LEARNERS and new drivers will be put off the road for six months if they notch just six penalty points.

Tough new laws are set to come into force next summer in a bid to reduce the number of road fatalities among younger drivers.

The new laws will focus on both learner drivers and new motorists who have full driving licences for two years or less in a new road safety crackdown.

The Cabinet has decided to halve the number of penalty points that new drivers can incur that results in them being banned.

More experienced motorists must accrue 12 penalty points to get disqualified from driving.

The Road Traffic Bill to be published within weeks will see the total points limit halved for learner and newly qualified motorists.

Learners and newly qualified drivers will also face an increase in penalty points for speeding (up from two to four), mobile phone use (from two to three or four) and failing to wear a seatbelt (from two to three).


So learners and newly qualified drivers will be banned if they get caught speeding twice.

Drivers who pass their driving tests will also have to display an 'N' sign for 'novice' on their cars for two years.

Learners will get points if they do not display their L sign.

Today, Noel Brett of the Road Safety Authority said the measures are being targeted at the group of drivers who are most at risk of causing death or being killed themselves.

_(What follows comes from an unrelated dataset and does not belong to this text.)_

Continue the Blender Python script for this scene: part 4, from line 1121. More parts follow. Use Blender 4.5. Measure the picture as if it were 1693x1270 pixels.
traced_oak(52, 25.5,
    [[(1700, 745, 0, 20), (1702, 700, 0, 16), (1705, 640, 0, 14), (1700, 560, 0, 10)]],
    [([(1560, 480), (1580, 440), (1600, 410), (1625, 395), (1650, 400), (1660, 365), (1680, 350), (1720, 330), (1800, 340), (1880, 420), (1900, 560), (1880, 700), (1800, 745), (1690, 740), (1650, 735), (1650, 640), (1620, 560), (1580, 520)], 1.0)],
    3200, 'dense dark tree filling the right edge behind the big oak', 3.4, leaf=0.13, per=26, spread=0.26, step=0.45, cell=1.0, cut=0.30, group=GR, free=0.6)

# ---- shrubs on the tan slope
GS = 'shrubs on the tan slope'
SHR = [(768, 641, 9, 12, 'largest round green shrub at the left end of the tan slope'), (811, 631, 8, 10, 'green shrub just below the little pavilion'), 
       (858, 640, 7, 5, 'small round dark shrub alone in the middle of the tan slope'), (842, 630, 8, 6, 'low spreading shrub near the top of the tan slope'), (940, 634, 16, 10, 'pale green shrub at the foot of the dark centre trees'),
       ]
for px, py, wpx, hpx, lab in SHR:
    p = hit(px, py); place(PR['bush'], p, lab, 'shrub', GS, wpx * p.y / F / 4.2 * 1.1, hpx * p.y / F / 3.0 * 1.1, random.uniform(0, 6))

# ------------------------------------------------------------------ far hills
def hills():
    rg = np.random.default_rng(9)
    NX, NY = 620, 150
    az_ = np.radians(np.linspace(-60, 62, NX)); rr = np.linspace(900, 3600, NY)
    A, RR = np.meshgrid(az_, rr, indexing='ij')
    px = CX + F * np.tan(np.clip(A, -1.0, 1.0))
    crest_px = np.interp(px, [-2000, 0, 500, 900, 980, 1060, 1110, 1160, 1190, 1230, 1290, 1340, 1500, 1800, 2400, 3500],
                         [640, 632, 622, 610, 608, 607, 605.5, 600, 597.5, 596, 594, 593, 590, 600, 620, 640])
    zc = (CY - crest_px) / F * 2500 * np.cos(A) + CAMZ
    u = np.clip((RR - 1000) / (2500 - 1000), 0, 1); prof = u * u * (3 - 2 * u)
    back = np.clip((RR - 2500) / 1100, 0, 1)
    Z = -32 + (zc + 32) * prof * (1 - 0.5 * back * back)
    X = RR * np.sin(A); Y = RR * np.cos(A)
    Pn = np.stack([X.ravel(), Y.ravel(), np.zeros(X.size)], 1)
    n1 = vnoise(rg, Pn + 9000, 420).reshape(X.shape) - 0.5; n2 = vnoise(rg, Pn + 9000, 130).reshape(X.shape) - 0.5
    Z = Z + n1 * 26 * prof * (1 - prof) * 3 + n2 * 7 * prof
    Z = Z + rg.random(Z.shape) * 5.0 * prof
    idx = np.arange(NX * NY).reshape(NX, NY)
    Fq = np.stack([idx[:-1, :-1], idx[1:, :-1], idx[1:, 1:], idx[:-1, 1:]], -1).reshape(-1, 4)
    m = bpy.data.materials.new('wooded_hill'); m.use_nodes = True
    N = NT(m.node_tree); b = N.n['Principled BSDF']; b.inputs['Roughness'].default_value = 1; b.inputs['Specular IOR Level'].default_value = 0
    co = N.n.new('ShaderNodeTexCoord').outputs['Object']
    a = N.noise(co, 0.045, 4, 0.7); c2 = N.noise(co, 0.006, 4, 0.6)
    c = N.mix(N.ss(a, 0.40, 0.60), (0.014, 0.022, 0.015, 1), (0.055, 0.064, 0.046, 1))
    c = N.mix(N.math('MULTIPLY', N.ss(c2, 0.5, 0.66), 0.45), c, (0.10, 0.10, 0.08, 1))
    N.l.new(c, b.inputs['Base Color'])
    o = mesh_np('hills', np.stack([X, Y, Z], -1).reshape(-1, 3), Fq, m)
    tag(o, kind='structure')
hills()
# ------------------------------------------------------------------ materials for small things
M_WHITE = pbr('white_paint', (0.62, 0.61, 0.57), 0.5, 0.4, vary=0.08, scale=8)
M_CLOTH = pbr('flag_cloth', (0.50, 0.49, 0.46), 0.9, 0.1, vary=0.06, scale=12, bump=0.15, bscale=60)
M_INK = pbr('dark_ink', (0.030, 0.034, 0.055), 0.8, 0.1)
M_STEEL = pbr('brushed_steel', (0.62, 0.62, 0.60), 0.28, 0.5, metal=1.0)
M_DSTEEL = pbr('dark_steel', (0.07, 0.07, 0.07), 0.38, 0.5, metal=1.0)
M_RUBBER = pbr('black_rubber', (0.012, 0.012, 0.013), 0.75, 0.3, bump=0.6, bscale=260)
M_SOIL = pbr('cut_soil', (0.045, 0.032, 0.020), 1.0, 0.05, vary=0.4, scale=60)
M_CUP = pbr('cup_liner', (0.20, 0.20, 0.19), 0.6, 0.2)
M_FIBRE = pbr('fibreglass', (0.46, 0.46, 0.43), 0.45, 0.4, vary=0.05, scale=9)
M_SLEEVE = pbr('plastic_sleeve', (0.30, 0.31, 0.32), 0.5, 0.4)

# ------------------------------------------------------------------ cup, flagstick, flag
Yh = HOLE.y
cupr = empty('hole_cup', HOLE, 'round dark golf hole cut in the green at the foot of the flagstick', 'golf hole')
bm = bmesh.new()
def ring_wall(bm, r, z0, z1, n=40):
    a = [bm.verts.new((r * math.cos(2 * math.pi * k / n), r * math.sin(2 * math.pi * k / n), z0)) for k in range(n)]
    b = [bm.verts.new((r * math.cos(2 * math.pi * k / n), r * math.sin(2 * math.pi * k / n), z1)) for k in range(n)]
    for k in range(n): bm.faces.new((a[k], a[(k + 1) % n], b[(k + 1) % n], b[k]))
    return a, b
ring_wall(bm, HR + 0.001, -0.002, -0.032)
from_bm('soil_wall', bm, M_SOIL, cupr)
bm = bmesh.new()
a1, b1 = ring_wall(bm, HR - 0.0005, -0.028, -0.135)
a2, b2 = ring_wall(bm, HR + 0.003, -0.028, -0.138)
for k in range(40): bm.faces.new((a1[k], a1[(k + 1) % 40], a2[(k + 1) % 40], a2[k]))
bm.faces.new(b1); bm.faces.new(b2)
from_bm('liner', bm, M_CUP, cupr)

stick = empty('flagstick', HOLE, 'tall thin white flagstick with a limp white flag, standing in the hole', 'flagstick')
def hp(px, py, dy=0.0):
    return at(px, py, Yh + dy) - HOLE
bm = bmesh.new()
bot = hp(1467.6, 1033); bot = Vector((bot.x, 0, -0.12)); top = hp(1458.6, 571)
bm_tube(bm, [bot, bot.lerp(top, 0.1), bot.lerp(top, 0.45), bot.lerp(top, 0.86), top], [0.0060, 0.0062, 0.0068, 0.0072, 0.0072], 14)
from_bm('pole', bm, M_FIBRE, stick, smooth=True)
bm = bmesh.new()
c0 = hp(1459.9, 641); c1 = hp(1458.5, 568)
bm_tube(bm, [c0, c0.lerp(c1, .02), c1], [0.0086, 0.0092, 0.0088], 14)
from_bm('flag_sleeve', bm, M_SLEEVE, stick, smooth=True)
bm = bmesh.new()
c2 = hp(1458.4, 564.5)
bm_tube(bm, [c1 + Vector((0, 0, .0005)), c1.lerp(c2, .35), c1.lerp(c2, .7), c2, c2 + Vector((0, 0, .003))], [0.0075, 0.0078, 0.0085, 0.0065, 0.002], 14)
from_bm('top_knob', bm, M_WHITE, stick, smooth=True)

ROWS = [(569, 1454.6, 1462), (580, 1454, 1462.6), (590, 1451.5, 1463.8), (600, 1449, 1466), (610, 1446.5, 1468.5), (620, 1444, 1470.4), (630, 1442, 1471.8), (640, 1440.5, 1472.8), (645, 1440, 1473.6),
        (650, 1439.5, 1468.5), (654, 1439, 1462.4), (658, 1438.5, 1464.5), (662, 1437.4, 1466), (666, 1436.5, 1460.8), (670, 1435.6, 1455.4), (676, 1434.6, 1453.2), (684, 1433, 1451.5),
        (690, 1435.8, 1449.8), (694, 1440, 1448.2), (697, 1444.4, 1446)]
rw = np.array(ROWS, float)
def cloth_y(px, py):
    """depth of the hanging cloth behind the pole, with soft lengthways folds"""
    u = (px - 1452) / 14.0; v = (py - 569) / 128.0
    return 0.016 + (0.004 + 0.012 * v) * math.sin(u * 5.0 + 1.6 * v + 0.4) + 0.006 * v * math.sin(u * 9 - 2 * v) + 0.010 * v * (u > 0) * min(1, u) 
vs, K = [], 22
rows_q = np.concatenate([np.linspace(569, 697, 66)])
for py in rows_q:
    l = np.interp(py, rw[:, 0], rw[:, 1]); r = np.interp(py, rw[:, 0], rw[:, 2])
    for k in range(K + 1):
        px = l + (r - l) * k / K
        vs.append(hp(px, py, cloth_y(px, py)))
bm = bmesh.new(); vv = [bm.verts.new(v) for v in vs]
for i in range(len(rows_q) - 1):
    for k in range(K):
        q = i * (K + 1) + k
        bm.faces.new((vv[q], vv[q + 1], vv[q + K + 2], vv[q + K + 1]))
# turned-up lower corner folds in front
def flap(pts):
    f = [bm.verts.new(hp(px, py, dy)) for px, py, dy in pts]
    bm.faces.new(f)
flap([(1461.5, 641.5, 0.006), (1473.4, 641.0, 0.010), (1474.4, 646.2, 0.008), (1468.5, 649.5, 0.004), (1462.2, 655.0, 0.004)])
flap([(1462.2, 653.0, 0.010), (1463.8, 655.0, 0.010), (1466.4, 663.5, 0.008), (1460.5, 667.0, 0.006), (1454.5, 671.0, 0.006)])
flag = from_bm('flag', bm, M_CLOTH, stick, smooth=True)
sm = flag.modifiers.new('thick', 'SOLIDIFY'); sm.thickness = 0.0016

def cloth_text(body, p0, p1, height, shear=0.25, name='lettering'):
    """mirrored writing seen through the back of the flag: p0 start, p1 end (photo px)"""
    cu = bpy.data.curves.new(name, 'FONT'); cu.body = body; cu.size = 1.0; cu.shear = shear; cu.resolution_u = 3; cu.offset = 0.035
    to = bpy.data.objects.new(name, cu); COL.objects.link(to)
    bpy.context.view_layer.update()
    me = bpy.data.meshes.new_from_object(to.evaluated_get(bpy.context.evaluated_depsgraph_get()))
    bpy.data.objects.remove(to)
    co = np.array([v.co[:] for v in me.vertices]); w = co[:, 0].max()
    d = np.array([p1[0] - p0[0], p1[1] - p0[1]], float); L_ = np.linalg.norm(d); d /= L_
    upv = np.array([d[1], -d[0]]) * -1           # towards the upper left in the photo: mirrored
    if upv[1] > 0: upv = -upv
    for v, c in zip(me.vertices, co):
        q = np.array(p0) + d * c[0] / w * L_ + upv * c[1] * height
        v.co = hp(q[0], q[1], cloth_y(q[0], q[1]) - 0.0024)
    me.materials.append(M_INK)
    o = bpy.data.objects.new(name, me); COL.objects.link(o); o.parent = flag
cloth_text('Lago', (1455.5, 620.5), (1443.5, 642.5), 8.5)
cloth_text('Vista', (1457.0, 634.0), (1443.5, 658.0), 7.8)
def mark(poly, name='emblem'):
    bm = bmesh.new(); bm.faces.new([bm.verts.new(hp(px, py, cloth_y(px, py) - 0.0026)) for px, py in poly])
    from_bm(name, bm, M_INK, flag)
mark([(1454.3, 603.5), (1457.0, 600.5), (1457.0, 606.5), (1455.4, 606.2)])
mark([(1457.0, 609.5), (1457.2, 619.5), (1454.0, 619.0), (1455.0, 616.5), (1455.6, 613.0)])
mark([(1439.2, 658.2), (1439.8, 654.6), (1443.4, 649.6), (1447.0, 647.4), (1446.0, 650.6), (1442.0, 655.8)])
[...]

So far this year, 135 people have been killed on the roads -- down eight on the same period in 2011. Ireland is the sixth safest country in the EU for road travel but the aim will be to make Ireland the safest country in Europe for road users, said Mr Brett.

Transport Minister Leo Varadkar said: "The new Road Safety Strategy, which is nearing completion, will have new targets on reducing deaths and a focus on reducing injuries.

"The new Road Traffic Bill will include changes to the graduated driver system and learner drivers with six penalty points will be disqualified."

The bill is expected to become law by next summer.